Die meisten Aufgabengestaltungen im Bereich der Kapitalwertrechnung werden nämlich auf eine bestimmte Art und Weise geübt. Schon eine kleine Änderung der Fragestellung bringt die aus dem Konzept, die nur auswendig gelernt haben. Es ist also unerläßlich, die Sache vertieft zu verstehen anstatt sie nur mechanisch zu wiederholen.

Ein Beispiel zeigt dies: Ein örtlicher Industriebetrieb liefert sich einen heftigen Konkurrenzkampf mit einem Wettbewerber vor Ort. Nachdem der Konkurrent Insolvenz anmeldet, wird sein Maschinenpark vom Insolvenzverwalter versteigert. Sie möchten auf der Auktion gerne einen Bearbeitungsautomat erwerben, der zu den größten Wettbewerbsvorteilen des Konkurrenten beigetragen hatte. Die Anlage stellt ein bestimmtes Kunstsoffteil her, das Sie am Markt verkaufen können. Die Maschine ist in gutem Zustand und kann noch vier Jahre genutzt werden. Sie rechnen mit den folgenden Zahlungsdaten für diese vier Jahre:

 

 
Jahr Einzahlungen Auszahlungen
1 190.000,00 € 175.000,00 €
2 210.000,00 € 170.000,00 €
3 200.000,00 € 140.000,00 €
4 170.000,00 € 160.000,00 €

 

Um die Anlage nach der Auktion am Ort des insolventen Konkurrenten zu demontieren, zu Ihrem eigenen Werk zu transportieren und dort aufzubauen, rechnen Sie mit Kosten i.H.v. 20.000 Euro, die sofort zur Zahlung fällig sind. Ferner müssen Sie für 4.000 Euro ein Fundament errichten lassen. Auch dieser Betrag ist zur sofortigen Zahlung fällig.

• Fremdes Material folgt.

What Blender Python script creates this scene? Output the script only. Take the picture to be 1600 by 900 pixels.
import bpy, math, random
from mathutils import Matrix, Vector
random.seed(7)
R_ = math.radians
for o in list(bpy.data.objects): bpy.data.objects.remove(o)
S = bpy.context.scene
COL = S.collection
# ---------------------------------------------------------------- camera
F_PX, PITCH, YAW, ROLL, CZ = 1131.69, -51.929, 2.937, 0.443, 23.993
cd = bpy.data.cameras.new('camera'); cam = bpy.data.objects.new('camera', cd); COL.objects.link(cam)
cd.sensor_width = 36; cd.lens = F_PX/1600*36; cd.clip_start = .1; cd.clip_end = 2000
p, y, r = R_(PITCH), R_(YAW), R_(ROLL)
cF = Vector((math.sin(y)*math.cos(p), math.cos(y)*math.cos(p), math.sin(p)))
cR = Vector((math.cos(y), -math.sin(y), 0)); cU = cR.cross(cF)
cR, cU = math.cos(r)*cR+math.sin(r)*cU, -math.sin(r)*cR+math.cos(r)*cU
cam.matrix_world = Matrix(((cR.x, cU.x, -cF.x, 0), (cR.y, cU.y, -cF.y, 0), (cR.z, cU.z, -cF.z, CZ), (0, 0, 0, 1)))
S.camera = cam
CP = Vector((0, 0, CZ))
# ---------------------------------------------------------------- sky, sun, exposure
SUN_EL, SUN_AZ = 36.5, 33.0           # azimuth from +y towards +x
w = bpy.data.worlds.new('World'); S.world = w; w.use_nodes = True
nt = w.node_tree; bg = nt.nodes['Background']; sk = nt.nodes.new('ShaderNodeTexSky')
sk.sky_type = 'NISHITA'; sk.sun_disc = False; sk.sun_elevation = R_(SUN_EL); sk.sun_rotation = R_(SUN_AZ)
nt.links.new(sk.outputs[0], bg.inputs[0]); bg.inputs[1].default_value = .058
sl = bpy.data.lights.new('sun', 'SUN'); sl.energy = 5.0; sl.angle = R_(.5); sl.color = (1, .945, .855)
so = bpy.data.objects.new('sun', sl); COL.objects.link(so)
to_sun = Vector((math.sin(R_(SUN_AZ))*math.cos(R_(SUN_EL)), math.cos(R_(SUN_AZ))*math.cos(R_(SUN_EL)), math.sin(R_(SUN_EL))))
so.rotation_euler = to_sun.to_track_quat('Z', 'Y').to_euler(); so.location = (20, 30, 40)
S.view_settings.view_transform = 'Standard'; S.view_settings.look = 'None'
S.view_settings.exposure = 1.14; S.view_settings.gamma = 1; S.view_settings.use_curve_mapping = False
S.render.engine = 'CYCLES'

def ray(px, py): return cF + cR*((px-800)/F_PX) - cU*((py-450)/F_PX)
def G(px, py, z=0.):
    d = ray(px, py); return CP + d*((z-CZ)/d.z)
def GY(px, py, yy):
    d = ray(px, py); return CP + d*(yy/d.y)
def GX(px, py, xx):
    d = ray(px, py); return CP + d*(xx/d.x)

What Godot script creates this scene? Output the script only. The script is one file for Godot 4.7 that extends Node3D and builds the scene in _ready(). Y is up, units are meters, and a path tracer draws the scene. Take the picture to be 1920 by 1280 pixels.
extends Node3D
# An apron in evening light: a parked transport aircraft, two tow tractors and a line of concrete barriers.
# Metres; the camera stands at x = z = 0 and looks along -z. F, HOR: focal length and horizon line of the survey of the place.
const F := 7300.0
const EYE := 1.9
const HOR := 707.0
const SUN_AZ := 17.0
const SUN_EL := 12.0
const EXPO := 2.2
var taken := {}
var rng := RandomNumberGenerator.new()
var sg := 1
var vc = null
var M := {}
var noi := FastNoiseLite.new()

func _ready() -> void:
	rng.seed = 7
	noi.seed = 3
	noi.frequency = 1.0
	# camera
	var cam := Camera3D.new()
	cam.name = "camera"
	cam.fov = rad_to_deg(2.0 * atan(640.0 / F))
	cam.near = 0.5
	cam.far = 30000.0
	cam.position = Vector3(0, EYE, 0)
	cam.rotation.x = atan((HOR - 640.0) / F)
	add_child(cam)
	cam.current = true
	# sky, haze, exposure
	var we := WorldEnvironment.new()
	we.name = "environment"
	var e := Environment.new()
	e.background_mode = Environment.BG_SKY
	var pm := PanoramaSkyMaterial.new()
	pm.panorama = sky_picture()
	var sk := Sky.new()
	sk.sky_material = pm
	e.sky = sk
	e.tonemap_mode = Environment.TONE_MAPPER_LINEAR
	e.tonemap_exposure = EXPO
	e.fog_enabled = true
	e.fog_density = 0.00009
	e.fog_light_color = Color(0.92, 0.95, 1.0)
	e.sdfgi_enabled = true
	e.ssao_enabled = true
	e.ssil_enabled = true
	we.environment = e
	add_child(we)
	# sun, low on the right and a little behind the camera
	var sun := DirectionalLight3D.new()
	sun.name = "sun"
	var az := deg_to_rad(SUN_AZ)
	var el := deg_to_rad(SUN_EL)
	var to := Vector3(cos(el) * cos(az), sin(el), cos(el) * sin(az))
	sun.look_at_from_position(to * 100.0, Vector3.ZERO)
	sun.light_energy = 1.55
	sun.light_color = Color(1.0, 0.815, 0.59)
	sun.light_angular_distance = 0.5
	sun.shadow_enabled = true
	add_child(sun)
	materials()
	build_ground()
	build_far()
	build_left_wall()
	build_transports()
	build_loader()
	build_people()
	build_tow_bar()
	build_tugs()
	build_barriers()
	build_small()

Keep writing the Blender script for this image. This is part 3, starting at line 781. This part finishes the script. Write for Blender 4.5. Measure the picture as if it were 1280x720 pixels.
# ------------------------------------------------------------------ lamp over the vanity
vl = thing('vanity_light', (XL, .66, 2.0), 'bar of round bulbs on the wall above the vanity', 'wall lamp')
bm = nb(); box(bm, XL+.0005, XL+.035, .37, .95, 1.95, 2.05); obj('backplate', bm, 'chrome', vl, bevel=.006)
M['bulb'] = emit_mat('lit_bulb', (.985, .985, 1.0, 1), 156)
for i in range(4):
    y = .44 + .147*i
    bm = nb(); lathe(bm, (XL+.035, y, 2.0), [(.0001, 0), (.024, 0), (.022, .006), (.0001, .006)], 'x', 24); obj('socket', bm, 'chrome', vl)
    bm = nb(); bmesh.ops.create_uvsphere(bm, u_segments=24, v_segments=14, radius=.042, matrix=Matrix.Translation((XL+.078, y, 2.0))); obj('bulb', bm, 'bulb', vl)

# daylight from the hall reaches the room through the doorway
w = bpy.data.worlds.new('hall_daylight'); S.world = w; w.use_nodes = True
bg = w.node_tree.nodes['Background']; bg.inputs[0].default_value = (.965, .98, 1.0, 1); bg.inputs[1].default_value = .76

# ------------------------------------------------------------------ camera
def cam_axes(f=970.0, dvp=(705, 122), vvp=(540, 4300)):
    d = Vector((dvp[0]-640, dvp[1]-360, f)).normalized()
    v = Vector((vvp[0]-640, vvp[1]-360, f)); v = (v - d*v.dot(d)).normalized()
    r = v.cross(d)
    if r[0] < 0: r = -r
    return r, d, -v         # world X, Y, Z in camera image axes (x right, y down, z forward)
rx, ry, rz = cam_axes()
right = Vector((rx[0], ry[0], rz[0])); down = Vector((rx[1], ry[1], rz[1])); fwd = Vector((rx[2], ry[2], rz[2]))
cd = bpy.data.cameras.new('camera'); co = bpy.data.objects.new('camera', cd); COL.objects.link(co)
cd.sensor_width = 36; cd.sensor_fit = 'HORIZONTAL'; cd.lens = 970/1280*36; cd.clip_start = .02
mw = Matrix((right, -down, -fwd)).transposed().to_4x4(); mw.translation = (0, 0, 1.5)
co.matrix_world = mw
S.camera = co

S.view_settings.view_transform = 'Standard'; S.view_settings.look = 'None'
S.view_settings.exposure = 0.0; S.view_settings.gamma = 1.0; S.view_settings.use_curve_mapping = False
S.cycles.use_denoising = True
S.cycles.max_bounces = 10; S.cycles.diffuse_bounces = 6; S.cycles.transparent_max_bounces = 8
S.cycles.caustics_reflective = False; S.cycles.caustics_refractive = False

Sie rechnen mit einem Mindestrentabilitätszins in Höhe von Rmin = 12%.

Ihr Einkäufer bittet zunächst um Instruktionen für die Teilnahme an der Auktion. Berechnen Sie den maximalen Preis, den der Einkäufer auf die Maschine bieten darf, und begründen Sie ihre Rechnung. Der Einkäufer erhält dann den Zuschlag bei einem Kaufpreis i.H.v. 54.000 Euro. Unter dieser Voraussetzung soll die angenäherte tatsächliche Verzinsung, die die Maschine vermittelt, wenn Versuchszinsen i.H.v. 18% und 24% zugrundegelegt werden.

Arhgg!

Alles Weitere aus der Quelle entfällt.